Even some banks were not safe from the incursions by the vendors and the Automatic Banking Machines (ABMs) some offer away from their main offices, have been a major blessing for customers, sparing them the stress, fear and harassment of having to move through the vendors outposts to get into and out of some banks.

Sellers stationed near to and around banks must be unique to Guyana's capital city.

Previous initiatives to move sellers from off the streets to quarters not far from the commercial centre of the city have not been successful but a solution has to be found to the satisfaction of all concerned.

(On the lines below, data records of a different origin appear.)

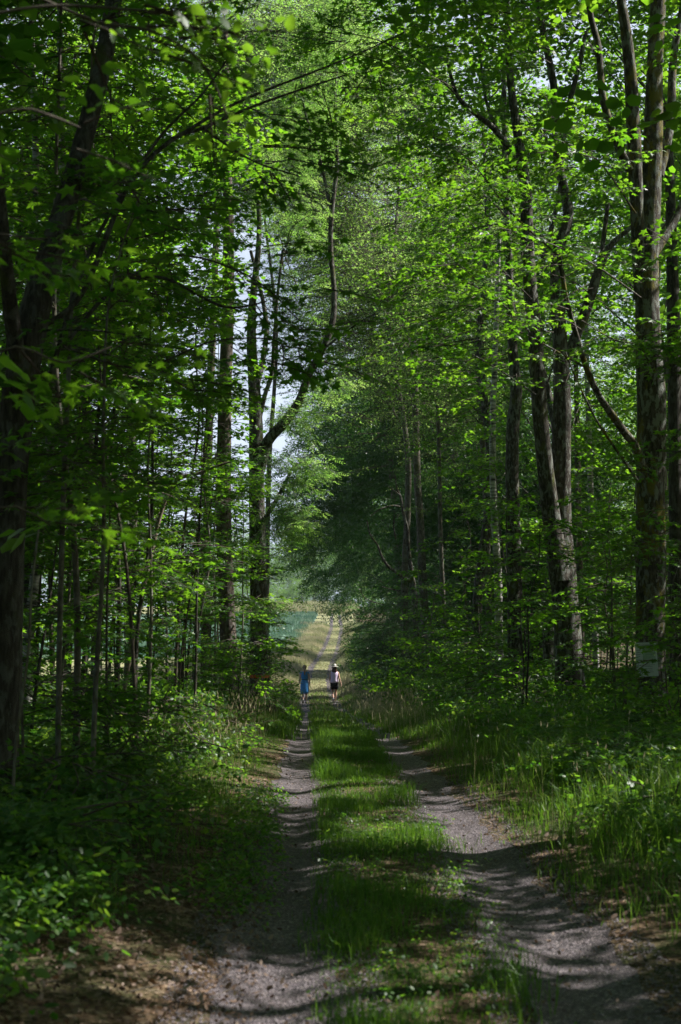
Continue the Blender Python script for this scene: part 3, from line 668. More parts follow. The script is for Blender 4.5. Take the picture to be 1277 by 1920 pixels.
# --- right of the track ------------------------------------------------
def curly(x, y): return x, y
oak = traced_tree('maple_tree', 'big mossy trunk with flaking pale bark that carries the paper notice', 'tree',
    [[(1224, 1400, 24.6, 66), (1222, 1330, 24.6, 60), (1220, 1200, 24.6, 55), (1220, 1080, 24.6, 54), (1219, 960, 24.6, 52), (1221, 860, 24.6, 54), (1222, 740, 24.6, 54), (1215, 640, 24.6, 50), (1212, 540, 24.6, 48), (1216, 440, 24.6, 46), (1222, 340, 24.6, 40), (1225, 240, 24.6, 36), (1228, 120, 24.6, 30), (1236, -20, 24.6, 28), (1240, -300, 24.6, 20)],
     [(1205, 560, 24.6, 34), (1197, 440, 24.5, 28), (1190, 300, 24.4, 28), (1184, 170, 24.3, 24), (1174, 60, 24.2, 21), (1160, -40, 24.2, 18), (1150, -260, 24, 12)],
     [(1204, 880, 24.4, 22), (1192, 838, 24.2, 16), (1172, 812, 24, 15), (1148, 778, 23.8, 14), (1122, 740, 23.6, 13), (1100, 690, 23.4, 12), (1084, 640, 23.2, 10), (1062, 560, 23, 9), (1048, 480, 23, 9), (1032, 430, 23, 6)],
     [(1198, 905, 24.2, 6), (1160, 850, 24, 5), (1120, 790, 23.8, 4), (1085, 720, 23.5, 3), (1060, 660, 23.3, 3)],
     [(1180, 320, 24.3, 17), (1150, 250, 24.1, 14), (1130, 180, 24, 15), (1122, 90, 24, 13), (1106, 20, 24, 11), (1098, -80, 24, 8)],
     [(1236, 330, 24.6, 18), (1256, 240, 24.8, 16), (1262, 120, 25, 15), (1276, 30, 25, 12), (1290, -60, 25, 9)],
     [(1224, 480, 24.6, 18), (1262, 420, 24.9, 16), (1300, 340, 25, 12)],
     [(1232, 760, 24.6, 26), (1243, 742, 24.5, 16)]],
    'barkmoss', [((5.6, 24.2, 14.8), (3.6, 3.2, 3.4), 700, 40, dict(kind='maple_far')), ((1.9, 20.5, 15.2), (3.6, 3.4, 2.2), 520, 30, dict(kind='maple_far', spread=.2)), ((4.4, 23, 7.9), (1.3, 1.3, .9), 50, 8), *[(P(a_, b_, d_), (r_, r_, r_ * .6), n_, 9) for a_, b_, d_, r_, n_ in [(1150, 330, 21, 1.0, 60), (1060, 540, 21, 1.0, 60), (1240, 480, 20.5, .8, 44), (1120, 130, 22, 1.1, 60), (1000, 60, 22, 1.2, 60), (1250, 100, 22, 1.0, 50), (1180, 620, 21, .7, 34), (930, 330, 22, 1.0, 50), (1170, 1010, 22.5, .5, 16), (1250, 850, 22, .6, 24), (1262, 660, 22, .6, 24)]], ((6.2, 24.4, 10.4), (1.5, 1.3, 1.4), 60, 9)], seed=21, lump=.075, flare=.35,
    boughs=[([(1048, 480, 23), (960, 400, 22.6), (880, 300, 22), (800, 250, 21.5)], 'maple', 34, .9), ([(1100, 690, 23.4), (1010, 640, 22.8), (930, 600, 22.2), (860, 570, 21.6)], 'maple', 30, .9),
            ([(1204, 560, 24.4), (1120, 500, 23), (1040, 460, 21.6), (980, 440, 20.5)], 'maple', 26, .8), ([(1192, 400, 24.2), (1120, 300, 23), (1040, 260, 22)], 'maple', 26, .9), ([(1215, 640, 24.2), (1160, 640, 22), (1090, 600, 20)], 'maple', 18, .7)])
LAND.append((1220, 'the trunk with the notice'))
traced_tree('maple_tree', 'twin-stemmed maple whose two dark stems join above a broad single base', 'tree',
    [[(1070, 1370, 29, 62), (1068, 1290, 29, 56), (1064, 1180, 29, 53), (1056, 1080, 29, 50), (1052, 1000, 29, 42), (1052, 900, 29, 36), (1053, 780, 29, 34), (1052, 680, 29, 31), (1046, 570, 29, 27), (1044, 480, 29, 23), (1066, 400, 29, 20), (1046, 300, 29, 16), (1038, 160, 29, 14), (1018, 60, 29, 12), (1000, -60, 29, 10)],
     [(1050, 1090, 28.8, 40), (1038, 1000, 28.8, 36), (1028, 920, 28.7, 32), (1016, 820, 28.6, 31), (1009, 720, 28.5, 30), (1005, 640, 28.5, 28), (996, 560, 28.5, 26), (988, 450, 28.5, 25), (986, 360, 28.5, 22), (972, 260, 28.5, 18), (958, 160, 28.5, 15), (952, 60, 28.5, 12), (948, -80, 28.5, 9)],
     [(984, 350, 28.5, 13), (958, 285, 28.2, 12), (925, 240, 28, 11), (890, 212, 27.8, 10), (858, 180, 27.6, 8), (840, 120, 27.5, 6)],
     [(980, 330, 28.5, 11), (940, 260, 28.6, 8), (912, 190, 28.7, 6), (900, 100, 28.7, 4)],
     [(1052, 700, 29, 18), (1092, 600, 29, 22), (1106, 560, 29, 20), (1128, 490, 29, 17), (1150, 455, 29, 11), (1185, 425, 29, 7)],
     [(1106, 560, 29, 12), (1128, 470, 29, 10), (1140, 380, 29, 8)],
     [(1046, 300, 29, 12), (1062, 215, 29, 11), (1084, 130, 29, 10), (1098, 60, 29, 7)]],
    'bark', [((4.6, 28.5, 15.6), (3.2, 2.8, 3.8), 760, 40, dict(kind='maple_mid')), ((1.2, 26.5, 18.2), (3.4, 3.2, 2.0), 420, 30, dict(kind='maple_far', spread=.2)), ((4.3, 28, 9.6), (1.8, 1.4, 1.4), 80, 10), ((3.3, 27.5, 12.2), (1.5, 1.5, 1.2), 80, 8)], seed=22, lump=.08, flare=.3,
    boughs=[([(1009, 640, 28.3), (930, 560, 27.5), (850, 520, 27), (760, 500, 26.5)], 'maple', 36, 1.0), ([(996, 560, 28.2), (900, 470, 27), (820, 440, 26.3)], 'maple', 32, 1.0), ([(988, 450, 28), (900, 360, 27), (800, 330, 26)], 'maple', 34, 1.0), ([(858, 180, 27.6), (780, 110, 26), (690, 70, 25), (600, 60, 24)], 'maple', 46, 1.0), ([(952, 60, 28), (860, 20, 26), (740, -10, 25)], 'maple', 46, 1.1),
            ([(1005, 740, 28.2), (930, 690, 27.2), (850, 650, 26.5), (760, 640, 26)], 'maple', 30, .9)])
LAND.append((1066, 'the twin-stemmed maple'))
traced_tree('maple_tree', 'dark single trunk with a broken shoulder just track-side of the twin-stemmed maple', 'tree',
    [[(968, 1340, 36, 34), (966, 1200, 36, 28), (963, 1020, 36, 27), (960, 900, 36, 26), (962, 800, 36, 26), (968, 730, 36, 22), (960, 640, 36, 18), (955, 500, 36, 15), (948, 350, 36, 12), (945, 150, 36, 9)]],
    'bark', [((4.8, 36, 15), (2.9, 2.6, 4.2), 260, 22)], seed=23, lump=.08)
LAND.append((962, 'the broken-shouldered trunk'))
traced_tree('birch_tree', 'slender birch whose lower trunk has one bright sunlit edge', 'tree',
    [[(942, 1330, 40, 16), (936, 1200, 40, 15), (934, 1080, 40, 15), (926, 950, 40, 13), (924, 800, 40, 12), (930, 620, 40, 10), (936, 440, 40, 8)]],
    'birch', [((4.9, 40, 14), (2.0, 2.0, 4), 200, 18)], seed=24, leafkind='fine', lump=.03)
traced_tree('aspen_tree', 'smooth pale grey trunk beside the crooked tree with bare dead limbs', 'tree',
    [[(812, 1300, 58, 18), (800, 1200, 58, 17), (792, 1080, 58, 16), (788, 980, 58, 15), (782, 880, 58, 14), (778, 700, 58, 12), (776, 500, 58, 9)]],
    'barkgrey', [((4.4, 58, 17), (2.8, 2.6, 4.5), 260, 22)], seed=25, leafkind='fine', lump=.03)
LAND.append((795, 'the pale grey trunk'))
traced_tree('aspen_tree', 'thin even grey stem between the pale grey trunk and the sunlit birch', 'tree',
    [[(838, 1300, 50, 9), (832, 1150, 50, 9), (826, 1000, 50, 8), (824, 880, 50, 8), (820, 760, 50, 6)]],
    'barkgrey', [((4.6, 50, 11), (1.6, 1.6, 2.6), 110, 12)], seed=26, leafkind='fine', lump=.02)
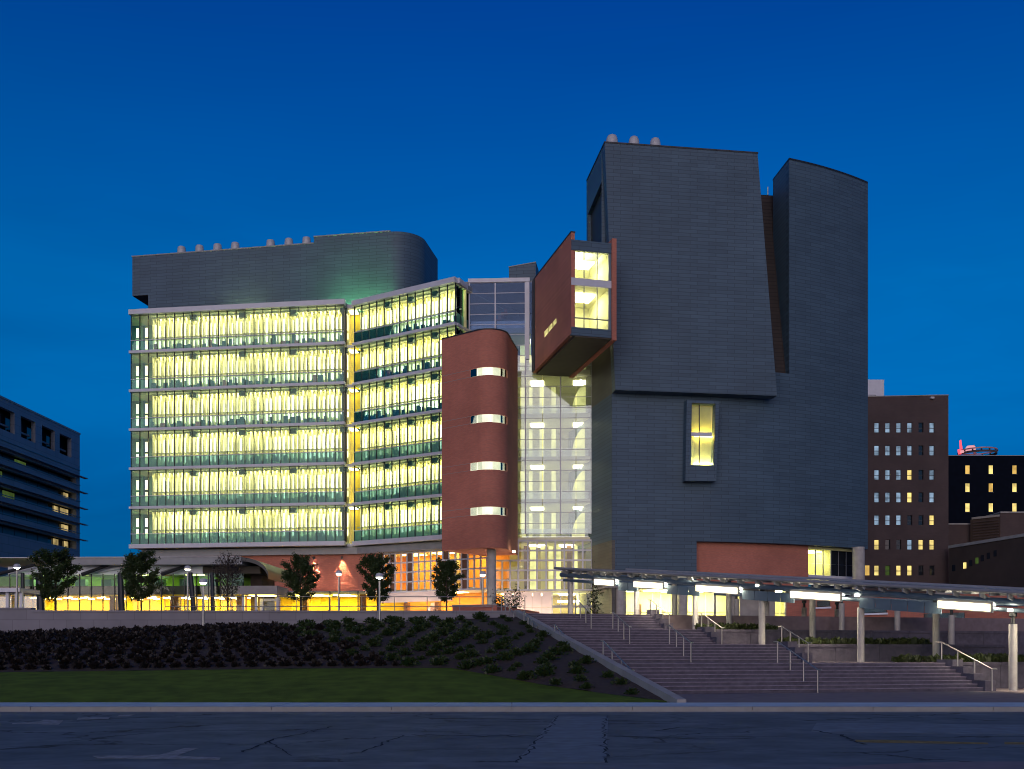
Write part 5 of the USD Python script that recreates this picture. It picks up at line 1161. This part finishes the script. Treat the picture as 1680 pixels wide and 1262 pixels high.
# low wings in front of it
LW = Wall(1557, 168.0, -77.0)
lw = thing('low_brick_wing', 'low dark brick wing with sloping roofline running towards the right edge', 'building')
ztl = LW.z(1557, 900)
part('wall', MB().slab(LW, 0, 95, 4.2, ztl, -14, 0), 'dark_brick', lw)
part('roof_edge', MB().slab(LW, 0, 95, ztl + .002, ztl + .45, -14, .15), 'concrete', lw)
for i, px in enumerate((1565, 1583, 1593, 1603, 1612, 1622, 1633)):
    for y, on in ((932 - i * 4.0, i == 1),):
        (a, z0), (b, z1) = (LW.s(px - 2.5), LW.z(px, y + 5)), (LW.s(px + 2.5), LW.z(px, y - 5))
        part('window', MB().slab(LW, a, b, z0, z1, .02, .06), 'lit_yellow' if on else 'lit_green' if i == 3 else 'dark_glass', lw)
part('window', MB().slab(LW, LW.s(1664), LW.s(1676), LW.z(1670, 976), LW.z(1670, 964), .02, .06), 'lit_green', lw)
mw = thing('mid_brick_wing', 'brick wing with louvred wall between the brown block and the dark block', 'building')
MWl = Wall(1557, 185.0, 0.0)
part('wall', MB().slab(MWl, MWl.s(1556), MWl.s(1592), 4.2, MWl.z(1570, 861), -8, 0), 'brown_brick', mw)
part('coping', MB().slab(MWl, MWl.s(1556), MWl.s(1592), MWl.z(1570, 860.8), MWl.z(1570, 858.5), -8, .1), 'concrete', mw)
M2 = Wall(1592, 184.0, -50.0)
part('louvre_wall', MB().slab(M2, 0, M2.s(1641), 4.2, M2.z(1600, 852), -.5, 0), 'dark_brick', mw)
part('louvre_frame', MB().slab(M2, .3, M2.s(1640), M2.z(1600, 851.8), M2.z(1600, 848.5), -.5, .15), 'concrete', mw)
m = MB()
for k in range(9): z = M2.z(1600, 893 - k * 4.4); part('louvre', MB().slab(M2, .5, M2.s(1639), z, z + .18, .02, .2), 'brown_brick', mw)
M3 = Wall(1641, M2.D(1641), 0.0)
part('end_wall', MB().slab(M3, 0, M3.s(1760), 4.2, M3.z(1650, 842), -8, 0), 'brown_brick', mw)
part('end_coping', MB().slab(M3, 0, M3.s(1760), M3.z(1650, 841.8), M3.z(1650, 839.5), -8, .12), 'concrete', mw)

President Bharrat Jagdeo, with some of his Cabinet Ministers, acted as a `facilitator' yesterday at a meeting to explore possible solutions between the City Council and representatives of the vendors.

Some proposals have been put forward and business people, citizens of the city and many others will be watching closely at how these latest plans unfold.

The desirable outcome is giving back the freedom of the pavements to pedestrians and shoppers and their storefronts to the store owners.

The best possible way towards this is dialogue and we welcome the continuing efforts at talking to find a satisfactory solution.